Fast-track processing of H-1B visas suspended

This article is more than 12 months old

New measures implemented by US to detect 'fraud and abuse' by firms

The fast-track processing of H-1B work visas has been temporarily suspended, according to the US Embassy in Singapore.

These visas are in hot demand around the world among skilled professionals, especially those working in the tech sector.

Premium processing for applications was suspended on Monday - possibly for up to six months - but there have been no announced changes to normal processing times and "no expected changes to wait times for visa interviews or visa process times", US Embassy Singapore spokesman Camille Dawson said.

She noted that there are two parts to H-1B processing: An applicant's petition must first be approved by the US Citizenship and Immigration Services Agency (USCIS).

Then, the State Department processes the visas for those applicants from outside the US.

The H-1B programme allocates 85,000 visas a year and they are quickly snapped up, mostly by tech firms.

Another work visa programme - the H-1B1 - which is available to Singaporeans and Chileans as part of their countries' free-trade agreements with the US, does not require applicants to get USCIS approval.


This means the suspension of premium processing will have no impact on the availability of visa interviews for H-1B1 applicants, Ms Dawson said.

Under the trade deals, 5,400 professionals from Singapore and 1,400 from Chile can enter the US each year for work under the H-1B1 programme.

"While the visa is important, its cost nonetheless pales against the opportunities and costs of living in the US." Mr James Tan, managing partner of US venture capital firm, Quest Ventures

In 2015, there were 333 H-1B visas and 551 H-1B1 visas issued to Singaporeans, according to data from the US Embassy.

The USCIS also said this week that it will step up scrutiny of H-1B visa petitions during site visits, including when it cannot validate the employer's basic business information or firms that have a high ratio of H-1B workers compared to local staff.

The new measures, which are being implemented to detect "fraud and abuse", do not appear to affect the H-1B1 visa programme.
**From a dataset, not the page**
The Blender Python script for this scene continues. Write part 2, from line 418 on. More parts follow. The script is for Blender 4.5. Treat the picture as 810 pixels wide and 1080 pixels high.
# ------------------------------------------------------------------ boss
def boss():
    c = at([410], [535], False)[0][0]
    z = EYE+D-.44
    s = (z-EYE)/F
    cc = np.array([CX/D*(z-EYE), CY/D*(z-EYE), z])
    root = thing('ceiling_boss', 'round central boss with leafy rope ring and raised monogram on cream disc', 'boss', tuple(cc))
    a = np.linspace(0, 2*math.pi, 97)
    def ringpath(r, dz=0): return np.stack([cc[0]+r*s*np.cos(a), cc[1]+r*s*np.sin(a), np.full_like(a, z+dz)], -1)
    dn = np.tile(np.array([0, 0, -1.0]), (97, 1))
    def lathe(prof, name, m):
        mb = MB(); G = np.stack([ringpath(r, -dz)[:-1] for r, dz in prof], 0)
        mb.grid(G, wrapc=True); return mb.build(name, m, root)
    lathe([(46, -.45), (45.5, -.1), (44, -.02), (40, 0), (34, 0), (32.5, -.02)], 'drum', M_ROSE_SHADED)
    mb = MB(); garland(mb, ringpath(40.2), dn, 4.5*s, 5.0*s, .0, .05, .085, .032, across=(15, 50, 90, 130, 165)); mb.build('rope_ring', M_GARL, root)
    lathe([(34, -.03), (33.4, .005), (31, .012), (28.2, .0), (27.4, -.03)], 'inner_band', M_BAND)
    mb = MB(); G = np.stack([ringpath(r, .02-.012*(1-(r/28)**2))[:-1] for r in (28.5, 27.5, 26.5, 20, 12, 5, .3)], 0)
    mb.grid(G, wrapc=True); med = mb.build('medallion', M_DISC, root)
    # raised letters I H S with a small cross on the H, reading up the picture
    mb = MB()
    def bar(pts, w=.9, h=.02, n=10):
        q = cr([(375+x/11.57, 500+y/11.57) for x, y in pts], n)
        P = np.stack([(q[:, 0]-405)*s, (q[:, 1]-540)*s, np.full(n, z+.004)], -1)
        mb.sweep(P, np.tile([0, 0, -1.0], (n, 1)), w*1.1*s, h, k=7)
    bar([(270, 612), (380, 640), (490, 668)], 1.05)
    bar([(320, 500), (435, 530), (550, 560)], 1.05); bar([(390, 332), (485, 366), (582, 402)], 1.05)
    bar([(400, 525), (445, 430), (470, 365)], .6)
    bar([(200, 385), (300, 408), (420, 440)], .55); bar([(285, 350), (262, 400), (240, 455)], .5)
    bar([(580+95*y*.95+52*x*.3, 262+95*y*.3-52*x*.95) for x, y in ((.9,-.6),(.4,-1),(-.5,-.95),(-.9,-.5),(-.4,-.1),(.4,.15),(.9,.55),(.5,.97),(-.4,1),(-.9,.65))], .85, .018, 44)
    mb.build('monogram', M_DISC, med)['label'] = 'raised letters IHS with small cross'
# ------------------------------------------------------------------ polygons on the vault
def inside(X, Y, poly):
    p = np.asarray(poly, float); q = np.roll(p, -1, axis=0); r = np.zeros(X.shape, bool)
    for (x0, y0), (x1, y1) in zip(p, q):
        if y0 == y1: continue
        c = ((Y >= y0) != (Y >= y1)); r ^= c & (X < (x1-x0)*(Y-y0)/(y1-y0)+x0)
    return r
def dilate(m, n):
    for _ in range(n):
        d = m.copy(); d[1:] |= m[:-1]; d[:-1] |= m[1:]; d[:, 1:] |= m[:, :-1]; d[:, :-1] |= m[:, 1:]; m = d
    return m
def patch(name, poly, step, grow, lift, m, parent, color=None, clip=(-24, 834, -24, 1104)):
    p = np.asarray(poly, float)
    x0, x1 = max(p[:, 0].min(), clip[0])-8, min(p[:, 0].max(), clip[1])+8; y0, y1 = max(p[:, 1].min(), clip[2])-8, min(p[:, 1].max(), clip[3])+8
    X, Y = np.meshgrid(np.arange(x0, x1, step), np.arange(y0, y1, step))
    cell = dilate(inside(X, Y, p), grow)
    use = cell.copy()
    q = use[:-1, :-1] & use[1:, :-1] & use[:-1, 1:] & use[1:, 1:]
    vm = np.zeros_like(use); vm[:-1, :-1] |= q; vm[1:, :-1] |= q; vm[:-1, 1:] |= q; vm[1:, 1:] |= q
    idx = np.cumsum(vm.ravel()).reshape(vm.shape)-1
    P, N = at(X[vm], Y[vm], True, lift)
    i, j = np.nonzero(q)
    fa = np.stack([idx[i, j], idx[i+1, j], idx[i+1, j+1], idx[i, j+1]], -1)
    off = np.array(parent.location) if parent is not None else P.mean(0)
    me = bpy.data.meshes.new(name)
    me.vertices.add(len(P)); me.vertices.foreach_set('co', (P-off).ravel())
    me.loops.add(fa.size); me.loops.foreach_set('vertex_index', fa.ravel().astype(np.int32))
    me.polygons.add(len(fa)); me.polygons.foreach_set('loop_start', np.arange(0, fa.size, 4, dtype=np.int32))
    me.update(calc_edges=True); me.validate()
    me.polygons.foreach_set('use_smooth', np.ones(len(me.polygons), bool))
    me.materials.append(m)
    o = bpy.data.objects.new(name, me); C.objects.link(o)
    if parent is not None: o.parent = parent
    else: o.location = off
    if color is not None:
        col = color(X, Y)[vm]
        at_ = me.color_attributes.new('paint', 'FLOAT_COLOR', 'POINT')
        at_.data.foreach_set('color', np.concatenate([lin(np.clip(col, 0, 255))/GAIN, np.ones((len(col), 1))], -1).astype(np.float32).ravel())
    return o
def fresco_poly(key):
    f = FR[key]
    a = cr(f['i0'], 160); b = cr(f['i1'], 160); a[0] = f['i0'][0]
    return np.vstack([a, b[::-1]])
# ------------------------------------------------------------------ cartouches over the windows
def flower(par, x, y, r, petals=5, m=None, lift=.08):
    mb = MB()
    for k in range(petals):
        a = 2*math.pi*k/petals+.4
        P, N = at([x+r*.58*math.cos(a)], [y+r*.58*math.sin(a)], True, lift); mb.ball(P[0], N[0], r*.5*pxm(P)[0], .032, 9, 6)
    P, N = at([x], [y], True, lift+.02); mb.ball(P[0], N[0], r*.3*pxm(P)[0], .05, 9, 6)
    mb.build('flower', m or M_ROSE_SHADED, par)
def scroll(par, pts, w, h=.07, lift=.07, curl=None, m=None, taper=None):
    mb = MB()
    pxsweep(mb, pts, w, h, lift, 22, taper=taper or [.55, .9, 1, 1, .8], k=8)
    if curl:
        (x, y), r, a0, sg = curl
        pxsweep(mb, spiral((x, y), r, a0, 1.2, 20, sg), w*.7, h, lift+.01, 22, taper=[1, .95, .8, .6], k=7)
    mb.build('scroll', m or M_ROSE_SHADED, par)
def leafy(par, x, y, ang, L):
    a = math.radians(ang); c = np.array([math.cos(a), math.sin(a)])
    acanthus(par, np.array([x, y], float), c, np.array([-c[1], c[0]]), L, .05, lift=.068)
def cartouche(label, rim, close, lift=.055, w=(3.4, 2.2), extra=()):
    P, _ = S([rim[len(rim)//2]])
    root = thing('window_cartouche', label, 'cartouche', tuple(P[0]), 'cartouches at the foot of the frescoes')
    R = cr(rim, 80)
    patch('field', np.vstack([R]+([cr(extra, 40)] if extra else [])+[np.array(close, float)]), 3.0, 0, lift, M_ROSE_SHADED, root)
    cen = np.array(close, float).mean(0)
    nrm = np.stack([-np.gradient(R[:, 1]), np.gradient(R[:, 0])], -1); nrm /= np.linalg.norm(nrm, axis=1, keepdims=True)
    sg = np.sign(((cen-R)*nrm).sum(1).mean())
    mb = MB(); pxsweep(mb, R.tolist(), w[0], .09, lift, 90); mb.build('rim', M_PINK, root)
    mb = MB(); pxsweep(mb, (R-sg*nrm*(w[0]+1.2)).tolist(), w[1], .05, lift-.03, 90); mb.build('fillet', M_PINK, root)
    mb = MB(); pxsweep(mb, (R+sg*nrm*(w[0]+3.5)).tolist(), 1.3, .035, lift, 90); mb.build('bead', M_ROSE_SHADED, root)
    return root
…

"This announcement regarding the site visit is not really new. Site visits have been happening since 2009. Site visits target H-1Bs. H-1B1 is not targeted," Ms Suhi Koizumi, a San Francisco-based immigration lawyer, told The Straits Times yesterday.

The tighter rules on skilled immigration have not deterred Singaporeans from wanting to work in the US.

Mr James Tan, managing partner of Quest Ventures, a US venture capital firm, said: "If one qualifies for the visa, why wouldn't it be worth it to stay on, especially in tech and in the Bay Area?

"While the visa is important, its cost nonetheless pales against the opportunities and costs of living in the US."